Spring is the most complicated season. It arrives pulling a clanging train of machinery, and we realize that the name we’ve given it is all wrong. It doesn’t spring, it saunters—two steps forward, one back—and often it retreats like a child in a sulk and we have to wait a few days or a week before it returns.

One morning I stepped from my friend’s cabin on Lake Superior and was met by the first warm wind of the season.  A familiar call sounded high overhead and I looked up to see a loon hurtling past, bound for Canada. Then came another, and another, each trailing its ululating warble.

It was the clarion announcement, the emblem of the wild north, a song that stirs primordial urges in many of us who cherish unspoiled places. It’s the music of mist-shrouded lakes deep in the spruce forest, a boreal timelessness that is perhaps best heard from a canoe. Coming from the sky above Superior it was this and more: the sound of wildness in transit, winging north with the lengthening days of this season of hope.

WHAT’S LIGHTING US UP: KEITH TAYLOR’S GLADNESS

I WAS A FAN of Keith Taylor’s nature essays and poetry for years before we met, so it’s probably not surprising that I liked him from the first time we shook hands. It was at the first Bear River Writers Conference, on Walloon Lake, Michigan, in 2000, and I liked him so much that I decided we would be friends for life, whether he wanted it or not.
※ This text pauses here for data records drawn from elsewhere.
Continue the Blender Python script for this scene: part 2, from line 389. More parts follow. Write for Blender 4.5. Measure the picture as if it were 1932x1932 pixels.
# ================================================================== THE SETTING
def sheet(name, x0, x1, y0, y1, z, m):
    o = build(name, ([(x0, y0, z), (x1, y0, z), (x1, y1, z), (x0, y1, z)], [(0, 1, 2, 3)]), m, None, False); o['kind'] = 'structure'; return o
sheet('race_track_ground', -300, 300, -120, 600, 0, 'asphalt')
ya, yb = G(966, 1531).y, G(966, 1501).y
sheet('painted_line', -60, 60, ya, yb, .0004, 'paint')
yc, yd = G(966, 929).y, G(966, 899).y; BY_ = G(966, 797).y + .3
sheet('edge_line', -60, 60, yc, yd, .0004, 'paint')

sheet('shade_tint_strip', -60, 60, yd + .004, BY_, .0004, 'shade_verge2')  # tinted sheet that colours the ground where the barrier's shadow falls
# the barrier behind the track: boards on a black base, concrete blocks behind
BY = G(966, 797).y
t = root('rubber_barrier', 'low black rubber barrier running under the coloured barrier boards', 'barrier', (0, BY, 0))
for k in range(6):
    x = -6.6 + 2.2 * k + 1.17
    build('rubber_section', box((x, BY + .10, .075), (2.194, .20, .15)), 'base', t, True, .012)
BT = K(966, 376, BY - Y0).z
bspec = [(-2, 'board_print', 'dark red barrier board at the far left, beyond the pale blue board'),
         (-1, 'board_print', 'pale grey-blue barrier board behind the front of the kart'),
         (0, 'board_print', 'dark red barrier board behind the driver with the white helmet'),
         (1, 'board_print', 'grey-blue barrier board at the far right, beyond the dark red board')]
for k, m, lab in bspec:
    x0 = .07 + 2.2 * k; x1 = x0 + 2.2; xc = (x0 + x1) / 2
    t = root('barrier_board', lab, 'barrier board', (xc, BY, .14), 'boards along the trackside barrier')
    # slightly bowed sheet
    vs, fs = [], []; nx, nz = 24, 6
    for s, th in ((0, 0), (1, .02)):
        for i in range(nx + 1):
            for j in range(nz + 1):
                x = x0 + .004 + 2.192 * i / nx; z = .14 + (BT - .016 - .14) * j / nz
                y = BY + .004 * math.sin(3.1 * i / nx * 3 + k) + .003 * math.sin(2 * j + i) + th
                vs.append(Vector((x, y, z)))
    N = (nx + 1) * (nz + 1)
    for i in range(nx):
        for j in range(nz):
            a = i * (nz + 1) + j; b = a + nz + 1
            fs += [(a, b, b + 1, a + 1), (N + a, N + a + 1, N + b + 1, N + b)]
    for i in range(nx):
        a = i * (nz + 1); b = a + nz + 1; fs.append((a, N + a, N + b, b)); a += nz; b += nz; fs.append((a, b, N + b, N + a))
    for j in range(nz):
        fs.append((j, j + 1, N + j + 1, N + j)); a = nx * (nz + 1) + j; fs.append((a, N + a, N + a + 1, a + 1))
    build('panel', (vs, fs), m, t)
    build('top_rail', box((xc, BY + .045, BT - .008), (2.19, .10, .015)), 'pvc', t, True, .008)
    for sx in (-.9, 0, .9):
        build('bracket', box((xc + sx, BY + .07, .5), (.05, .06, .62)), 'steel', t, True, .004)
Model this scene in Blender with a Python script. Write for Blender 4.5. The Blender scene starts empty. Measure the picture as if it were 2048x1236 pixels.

We’ve been pals ever since, and my appreciation for his work just grows stronger. Every Keith Taylor book is extraordinary for its openness, candor, and clarity, and his observations are always sharp and fresh. Consider this, from his new chapbook, Fidelities:

GREEN LIGHT

just for a few weeks, from full summer

into September, on quiet days,

warm, humid but not hot—and the light

above the river turns green, like leaves,

reeds, water weeds or water itself

on its gently inexorable

slide through hills to the blue lakes beyond.

 

Keith travels widely, reads everything, and is one of those people who thinks deeply about the world and our place in it, so I’m always interested in what’s on his mind. I asked him to tell us what he’s been enthusiastic about lately, and his response is pure Taylor:

Oh, I wanted it to be something big! A big book that I could feel was changing my life even as I read it. Proust or Wittgenstein or something! Or something cool out there in the popular culture—a song, a movie, hell, I’d settle for a television show—so I could establish some kind of cultural cred. Or an adventure, undertaken or just planned. Australia, maybe. South Africa. Uzbekistan. Somewhere. Or a poem, one of those that came out of nowhere and just picked up the world, moved it a quarter of an inch, and changed everything (“We must have/the stubbornness to accept our gladness in the ruthless/furnace of this world.” Jack Gilbert, “A Brief for the Defense.”). I wanted it to be my rage at oppression and prejudice, but this week I just feel tired. I’m sorry. I’ll be outraged by something next week, I’m sure.

But, no, all I got was one tiny little bird, barely two inches long in a beat-up city park next to a freeway and a factory. A Northern Parula Warbler. A blue-gray back broken around the shoulders by a greenish haze. Two shades of yellow on the upper breast separated by a deep orangish/red band. The lower belly a pure white. It’s song some musical chips followed by a buzzing call. You can see and hear it here: http://www.allaboutbirds.org/guide/Northern_Parula/id.

It landed just above my head in an invasive honey-suckle early Monday morning, just before a rain shower. It was on it’s way from somewhere in the tropics to its breeding range in the Upper Peninsula or north of Superior. It sang and sang, right into the rain. I had to leave and it was still singing.

And its light has filled me for the past two days. I’m sorry but that’s it. One little bird I saw when I was alone.